Bundesgerichtshof, Urteil vom 03.03.2022, Az. 4 StR 156/20

4. Strafsenat | REWIS RS 2022, 3448

© REWIS UG (haftungsbeschränkt)

Tags hinzufügen

Sie können dem Inhalt selbst Schlagworten zuordnen. Geben Sie hierfür jeweils ein Schlagwort ein und drücken danach auf sichern, bevor Sie ggf. ein neues Schlagwort eingeben.

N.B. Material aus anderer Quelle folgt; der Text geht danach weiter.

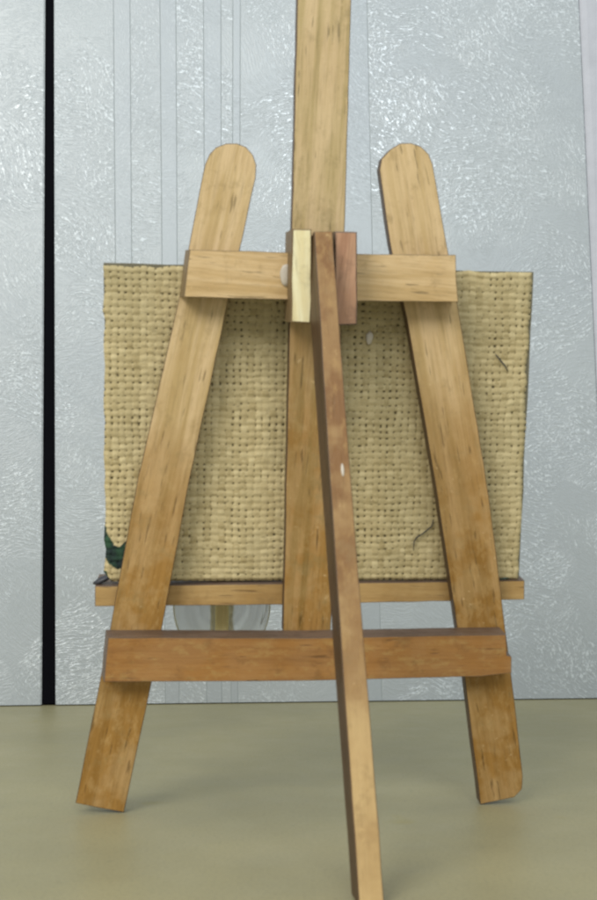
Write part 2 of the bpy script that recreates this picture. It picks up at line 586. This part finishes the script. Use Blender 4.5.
gl, gr = wall_line(45, 41.5), wall_line(54, 55.5)
er = wall_line(579, 611)
lines = [wall_line(*q) for q in ((113.5, 119), (130, 135), (160, 165.7), (176, 179.4), (203.5, 207), (221, 222), (233, 231.5), (240.5, 238), (367, 382))]
bands = [(lines[i][0], lines[j][0]) for i, j in ((0, 1), (2, 3), (4, 5), (6, 7))] + [(wall_line(330, 345)[0], lines[8][0])]
lines.append(wall_line(330, 345))
pL = wall_panel("wall_panel", -0.75, gl[0], [], [], lean_r=gl[0] - gl[1])
tag(pL, "silvery embossed wall panel left of the black gap", "wall panel")
pR = wall_panel("wall_panel", gr[0], er[0], lines, bands, lean_l=gr[0] - gr[1], lean_r=er[0] - er[1])
tag(pR, "wide silvery embossed wall panel with fine vertical lines behind the easel", "wall panel")
# dark strip in the gap
bm = bmesh.new()
kz = 0.62 / 0.40
sec = [(gl[0] + 0.0002, gr[0] - 0.0002, 0.0006), (gl[0] + (gl[1] - gl[0]) * kz + 0.0002, gr[0] + (gr[1] - gr[0]) * kz - 0.0002, 0.62)]
vs = [[bm.verts.new(p) for p in ((a_, 0.0016, z), (b_, 0.0016, z), (b_, 0.030, z), (a_, 0.030, z))] for a_, b_, z in sec]
bm.faces.new(vs[0][::-1])
bm.faces.new(vs[1])
for i in range(4):
    j = (i + 1) % 4
    bm.faces.new((vs[0][i], vs[0][j], vs[1][j], vs[1][i]))
bmesh.ops.recalc_face_normals(bm, faces=bm.faces[:])
bmesh.ops.bevel(bm, geom=bm.edges[:], offset=0.0004, segments=2, affect='EDGES')
tag(mesh_obj("gap_strip", bm, M_BLACK, None, Matrix.Translation(W0) @ Matrix.Rotation(WYAW, 4, 'Z')),
    "narrow black strip down the gap between the two silvery panels", "strip")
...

Beispiele: "Befangenheit", "Revision", "Ablehnung eines Richters"

QR-Code

Gegenstand

Strafrechtliche Vermögensabschöpfung: Bereicherungszusammenhang als Voraussetzung für Wertersatzeinziehung beim Drittbegünstigten


Tenor

1. Auf die Revision der Staatsanwaltschaft wird das Urteil des [X.] vom 6. März 2019, soweit es die [X.] S.                    GmbH betrifft, mit den zugehörigen Feststellungen aufgehoben, soweit eine Entscheidung über die Anordnung der Einziehung eines weiteren Geldbetrages in Höhe von 50.000 € gegen die [X.] unterblieben ist.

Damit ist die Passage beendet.